В Европе существуют земледельческие общины, достаточно самостоятельные, имеющие кремневые орудия труда и слишком маленькие избытки сельскохозяйственной продукции, чтобы обеспечивать крупные армии и весь аппарат, необходимый для завоевания и образования империй.
Между первичными производителями и «индустриализированными» цивилизациями растет торговля, стимулируемая очевидными преимуществами бронзы над камнем и местонахождением залежей меди и олова.
Это картина достаточно стабильной, прогрессивной, развивающейся экономики.
Но на нее налагается давление говорящих на индоевропейском языке кочевников в Восточной Европе и на юге России и говорящих на семитском языке – в Сирийской пустыне и на Аравийском полуострове. Они снимаются с насиженных мест и двигаются к сельскохозяйственным районам и цивилизованным регионам, привлеченные более высоким уровнем жизни и возможностью расширения масштабов одомашнивания – сначала лошади, потом верблюда.
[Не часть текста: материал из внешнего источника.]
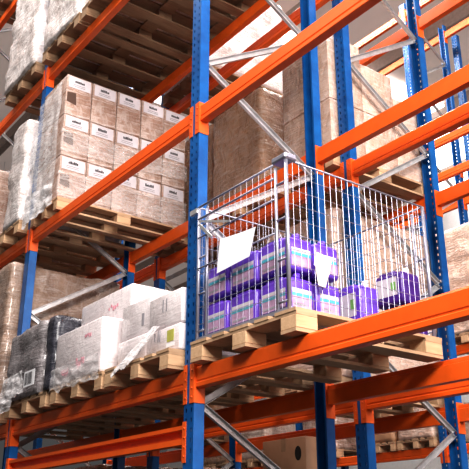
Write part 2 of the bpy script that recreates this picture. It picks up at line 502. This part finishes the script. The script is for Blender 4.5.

И цивилизованные общины Среднего Востока, и земледельческие общины Европы имели стабильную и гибкую культуру, которая могла впитывать и ассимилировать соседние культуры. Кочевники, вторгавшиеся на возделываемые земли, автоматически становились фермерами, а кочевники, захватывающие цивилизации, автоматически становились цивилизованными, если, конечно, давление не было слишком большим.
Мы видим, как это происходит во втором тысячелетии до н. э. Семитские кочевники вторгаются в цивилизованные районы Месопотамии, а потом и Египта, и затем, после короткой паузы для поглощения, фактически стимулируют Месопотамию и Египет, подталкивают их к более высокой степени культурной интеграции. Индоевропейцы продвигаются в земледельческие районы Европы с востока и в цивилизованные районы Востока с севера.
В Европе они сразу поглощаются без каких-либо трудностей, хотя их образ жизни, связанный с перегоном скота, накладывает отпечаток на предшествующее ему земледелие. На Среднем Востоке они ассимилируют цивилизацию, смешиваются с (и часто правят) существующими народами или формируют свои собственные государства по образцу цивилизованных наций. Только в изолированной долине Инда они уничтожают цивилизацию, и при этом сами остаются невосприимчивыми для ее вируса. Там они сохраняют свой образ жизни – кочевой или оседлый в деревнях – до тех пор, пока в конце тысячелетия с запада снова не приходит культ городской жизни.
Вторжение индоевропейцев в Европу и ближние районы Азии не мешает росту торговли. Наоборот, они обеспечивают новый рынок, и их кочевые традиции, как и традиции семитских племен ранее, стимулируют свободное перемещение товаров. Там, где они выходят к морю и встречаются с людьми, живущими мореплаванием, они сами начинают заниматься мореплаванием, которое вместе с морской торговлей продолжает процветать, как никогда раньше. (Последнее представляется странным, особенно в районах, где и семитские, и индоевропейские черты смешиваются с чертами местных жителей.)
Но и индоевропейцы, и семиты продолжают прибывать, не непрерывным потоком, а волнами. И существует предел числа вооруженных вторжений, которые оседлая культура – «промышленная» или цивилизованная – может выдержать и не распасться.
Этот предел достигнут около 1200 г. до н. э. Границы цивилизованных районов разрушаются после падения Трои, Микен и хеттов. Ударная волна достигла даже Египта и Англии. Торговля прекратилась. Вынужденными стали строгая экономия и местная самостоятельность. Характерными стали войны местного значения. Нации воевали за выживание и господство, а не за богатство. Распространение металлообработки (точнее, обработки железа) способствует этим процессам, но не вызывает их.